--- Start ---

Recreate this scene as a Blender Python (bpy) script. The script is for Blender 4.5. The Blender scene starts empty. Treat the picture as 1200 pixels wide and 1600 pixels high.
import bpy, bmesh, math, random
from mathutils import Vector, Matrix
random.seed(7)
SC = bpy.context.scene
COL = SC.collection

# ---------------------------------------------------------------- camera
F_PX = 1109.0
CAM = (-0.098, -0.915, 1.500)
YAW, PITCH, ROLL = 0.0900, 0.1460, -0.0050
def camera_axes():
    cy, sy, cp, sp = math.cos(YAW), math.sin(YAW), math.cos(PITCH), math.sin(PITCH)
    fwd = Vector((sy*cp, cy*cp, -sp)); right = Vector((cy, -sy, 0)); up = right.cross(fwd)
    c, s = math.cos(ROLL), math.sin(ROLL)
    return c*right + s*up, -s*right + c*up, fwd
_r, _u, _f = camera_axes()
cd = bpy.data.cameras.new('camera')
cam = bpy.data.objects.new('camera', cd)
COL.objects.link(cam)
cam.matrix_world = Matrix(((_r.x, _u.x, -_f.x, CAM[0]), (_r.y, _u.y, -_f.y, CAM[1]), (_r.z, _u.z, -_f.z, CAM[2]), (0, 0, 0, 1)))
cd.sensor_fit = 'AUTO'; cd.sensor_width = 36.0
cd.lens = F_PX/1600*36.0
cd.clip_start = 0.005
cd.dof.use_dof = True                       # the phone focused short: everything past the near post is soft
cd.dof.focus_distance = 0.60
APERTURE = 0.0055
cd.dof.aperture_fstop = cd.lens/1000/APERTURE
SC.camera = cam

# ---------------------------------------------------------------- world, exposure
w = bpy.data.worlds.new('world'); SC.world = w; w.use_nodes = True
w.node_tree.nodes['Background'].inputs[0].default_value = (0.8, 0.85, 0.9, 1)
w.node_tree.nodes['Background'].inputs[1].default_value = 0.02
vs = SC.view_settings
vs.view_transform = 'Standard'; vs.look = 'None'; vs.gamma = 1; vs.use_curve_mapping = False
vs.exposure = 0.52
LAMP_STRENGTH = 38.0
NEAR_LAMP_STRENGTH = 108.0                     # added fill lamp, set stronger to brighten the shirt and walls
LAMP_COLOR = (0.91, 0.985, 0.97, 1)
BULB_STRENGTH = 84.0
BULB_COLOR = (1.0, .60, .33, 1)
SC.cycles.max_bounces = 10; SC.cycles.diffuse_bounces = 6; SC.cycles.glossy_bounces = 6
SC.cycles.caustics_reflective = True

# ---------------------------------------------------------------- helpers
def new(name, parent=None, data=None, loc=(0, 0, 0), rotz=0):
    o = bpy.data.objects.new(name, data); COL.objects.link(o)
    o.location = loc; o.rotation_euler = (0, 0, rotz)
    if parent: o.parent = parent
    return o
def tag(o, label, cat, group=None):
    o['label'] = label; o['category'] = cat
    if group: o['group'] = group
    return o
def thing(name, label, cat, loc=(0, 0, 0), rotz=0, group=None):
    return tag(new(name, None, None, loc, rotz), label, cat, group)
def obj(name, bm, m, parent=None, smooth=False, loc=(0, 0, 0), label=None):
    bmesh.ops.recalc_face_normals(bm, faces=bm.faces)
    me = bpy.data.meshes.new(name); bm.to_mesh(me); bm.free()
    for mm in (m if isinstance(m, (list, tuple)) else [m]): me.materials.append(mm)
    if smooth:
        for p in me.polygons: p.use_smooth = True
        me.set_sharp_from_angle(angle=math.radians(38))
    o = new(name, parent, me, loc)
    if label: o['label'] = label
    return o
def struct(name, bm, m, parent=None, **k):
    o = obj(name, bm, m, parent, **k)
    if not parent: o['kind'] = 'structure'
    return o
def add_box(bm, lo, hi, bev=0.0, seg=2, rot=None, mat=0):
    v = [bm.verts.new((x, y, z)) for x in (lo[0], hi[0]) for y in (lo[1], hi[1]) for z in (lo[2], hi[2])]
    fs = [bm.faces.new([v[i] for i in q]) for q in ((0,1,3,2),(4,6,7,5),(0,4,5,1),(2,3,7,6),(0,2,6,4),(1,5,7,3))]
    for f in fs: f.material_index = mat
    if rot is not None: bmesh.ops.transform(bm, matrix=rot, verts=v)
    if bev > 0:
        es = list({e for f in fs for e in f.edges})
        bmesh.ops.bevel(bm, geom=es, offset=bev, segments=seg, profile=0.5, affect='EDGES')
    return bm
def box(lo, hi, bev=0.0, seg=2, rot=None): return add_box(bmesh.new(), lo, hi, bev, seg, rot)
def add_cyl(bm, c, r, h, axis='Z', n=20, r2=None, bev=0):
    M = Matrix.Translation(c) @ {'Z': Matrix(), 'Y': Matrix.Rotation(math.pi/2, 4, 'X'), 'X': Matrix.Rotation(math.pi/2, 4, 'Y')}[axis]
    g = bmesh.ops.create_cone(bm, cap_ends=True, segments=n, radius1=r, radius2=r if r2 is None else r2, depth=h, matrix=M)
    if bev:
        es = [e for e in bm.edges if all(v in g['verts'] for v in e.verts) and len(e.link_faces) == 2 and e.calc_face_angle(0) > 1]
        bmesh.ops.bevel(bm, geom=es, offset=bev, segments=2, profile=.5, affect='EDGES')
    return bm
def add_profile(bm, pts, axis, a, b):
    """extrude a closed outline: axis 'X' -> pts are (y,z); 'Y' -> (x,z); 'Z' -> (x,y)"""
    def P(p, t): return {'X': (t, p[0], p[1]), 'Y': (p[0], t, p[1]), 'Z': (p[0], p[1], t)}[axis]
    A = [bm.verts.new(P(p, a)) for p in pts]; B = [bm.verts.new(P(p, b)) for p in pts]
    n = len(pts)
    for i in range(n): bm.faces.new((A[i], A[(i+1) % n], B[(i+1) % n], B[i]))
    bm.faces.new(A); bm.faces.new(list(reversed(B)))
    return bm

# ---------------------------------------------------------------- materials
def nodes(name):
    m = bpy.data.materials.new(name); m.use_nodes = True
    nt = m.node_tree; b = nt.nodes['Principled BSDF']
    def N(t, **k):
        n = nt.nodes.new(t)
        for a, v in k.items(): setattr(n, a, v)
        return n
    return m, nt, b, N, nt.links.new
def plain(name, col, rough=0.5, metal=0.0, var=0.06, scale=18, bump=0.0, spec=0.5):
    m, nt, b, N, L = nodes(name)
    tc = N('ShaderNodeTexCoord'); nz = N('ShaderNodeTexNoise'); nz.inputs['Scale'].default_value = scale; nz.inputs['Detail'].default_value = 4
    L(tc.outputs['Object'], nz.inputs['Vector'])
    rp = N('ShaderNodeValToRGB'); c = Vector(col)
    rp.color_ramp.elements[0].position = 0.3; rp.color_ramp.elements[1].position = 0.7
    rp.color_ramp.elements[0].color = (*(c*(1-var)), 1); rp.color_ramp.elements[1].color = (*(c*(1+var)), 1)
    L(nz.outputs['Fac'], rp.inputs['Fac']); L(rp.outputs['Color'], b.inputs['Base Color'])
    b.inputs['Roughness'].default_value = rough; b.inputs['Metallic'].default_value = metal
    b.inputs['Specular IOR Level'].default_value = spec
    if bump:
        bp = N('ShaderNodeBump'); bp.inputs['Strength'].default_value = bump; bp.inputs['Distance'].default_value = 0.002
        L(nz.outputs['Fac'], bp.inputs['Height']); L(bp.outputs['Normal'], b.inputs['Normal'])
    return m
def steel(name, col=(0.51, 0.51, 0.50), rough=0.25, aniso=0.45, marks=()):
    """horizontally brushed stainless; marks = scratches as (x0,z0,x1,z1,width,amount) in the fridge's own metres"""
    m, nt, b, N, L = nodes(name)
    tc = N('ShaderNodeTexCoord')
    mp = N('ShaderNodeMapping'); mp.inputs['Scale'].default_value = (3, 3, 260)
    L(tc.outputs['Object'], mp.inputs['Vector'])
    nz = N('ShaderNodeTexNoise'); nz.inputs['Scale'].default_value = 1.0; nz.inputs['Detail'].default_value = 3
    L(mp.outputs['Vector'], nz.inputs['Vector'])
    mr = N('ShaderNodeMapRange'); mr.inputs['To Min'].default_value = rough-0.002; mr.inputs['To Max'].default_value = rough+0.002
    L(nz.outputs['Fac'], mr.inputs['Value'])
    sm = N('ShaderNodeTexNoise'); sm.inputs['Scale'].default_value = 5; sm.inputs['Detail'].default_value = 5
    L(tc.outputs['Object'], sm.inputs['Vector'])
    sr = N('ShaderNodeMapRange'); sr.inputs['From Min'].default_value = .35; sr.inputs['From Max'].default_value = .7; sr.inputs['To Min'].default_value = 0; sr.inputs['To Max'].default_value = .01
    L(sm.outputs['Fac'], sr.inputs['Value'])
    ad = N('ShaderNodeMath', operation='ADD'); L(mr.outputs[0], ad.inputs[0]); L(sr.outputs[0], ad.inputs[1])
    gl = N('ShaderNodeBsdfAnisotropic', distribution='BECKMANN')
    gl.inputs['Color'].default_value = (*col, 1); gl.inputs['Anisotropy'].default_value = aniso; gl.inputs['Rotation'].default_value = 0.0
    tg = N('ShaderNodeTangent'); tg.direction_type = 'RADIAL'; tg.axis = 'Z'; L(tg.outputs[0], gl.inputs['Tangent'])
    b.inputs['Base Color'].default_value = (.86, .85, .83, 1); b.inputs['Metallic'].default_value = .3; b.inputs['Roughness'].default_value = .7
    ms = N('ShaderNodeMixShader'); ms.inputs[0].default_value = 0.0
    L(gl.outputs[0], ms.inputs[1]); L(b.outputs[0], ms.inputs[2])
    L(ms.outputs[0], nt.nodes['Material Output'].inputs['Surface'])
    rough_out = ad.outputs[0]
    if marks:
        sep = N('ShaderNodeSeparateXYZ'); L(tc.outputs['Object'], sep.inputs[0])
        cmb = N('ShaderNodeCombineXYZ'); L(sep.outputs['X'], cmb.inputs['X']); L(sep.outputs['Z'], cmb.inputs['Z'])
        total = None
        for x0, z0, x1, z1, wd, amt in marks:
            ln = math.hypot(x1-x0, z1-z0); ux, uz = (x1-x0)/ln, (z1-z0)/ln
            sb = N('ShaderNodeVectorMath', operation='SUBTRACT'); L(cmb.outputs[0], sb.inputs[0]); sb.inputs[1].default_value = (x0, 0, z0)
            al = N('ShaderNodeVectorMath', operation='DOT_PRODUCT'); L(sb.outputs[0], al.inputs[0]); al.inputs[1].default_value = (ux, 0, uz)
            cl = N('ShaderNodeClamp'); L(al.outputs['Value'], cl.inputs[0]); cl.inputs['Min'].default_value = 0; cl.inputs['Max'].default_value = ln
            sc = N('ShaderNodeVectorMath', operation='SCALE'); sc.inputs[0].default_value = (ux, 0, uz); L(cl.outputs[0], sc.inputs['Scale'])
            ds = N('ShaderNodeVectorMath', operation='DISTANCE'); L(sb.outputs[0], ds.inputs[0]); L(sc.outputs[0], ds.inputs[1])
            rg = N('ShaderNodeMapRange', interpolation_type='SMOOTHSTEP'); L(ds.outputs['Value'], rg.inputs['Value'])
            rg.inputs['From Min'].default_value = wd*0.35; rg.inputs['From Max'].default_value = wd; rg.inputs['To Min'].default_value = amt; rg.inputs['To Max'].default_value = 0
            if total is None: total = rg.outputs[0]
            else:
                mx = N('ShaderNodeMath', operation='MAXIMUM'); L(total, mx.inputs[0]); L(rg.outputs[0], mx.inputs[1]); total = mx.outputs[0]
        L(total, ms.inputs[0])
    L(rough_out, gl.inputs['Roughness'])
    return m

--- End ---

- WORK TO COMPLETE: Extract the lines above, from the first one through the one containing "COL = SC.collection", and return only those, unchanged.

- WRITTEN ANSWER:
Recreate this scene as a Blender Python (bpy) script. The script is for Blender 4.5. The Blender scene starts empty. Treat the picture as 1200 pixels wide and 1600 pixels high.
import bpy, bmesh, math, random
from mathutils import Vector, Matrix
random.seed(7)
SC = bpy.context.scene
COL = SC.collection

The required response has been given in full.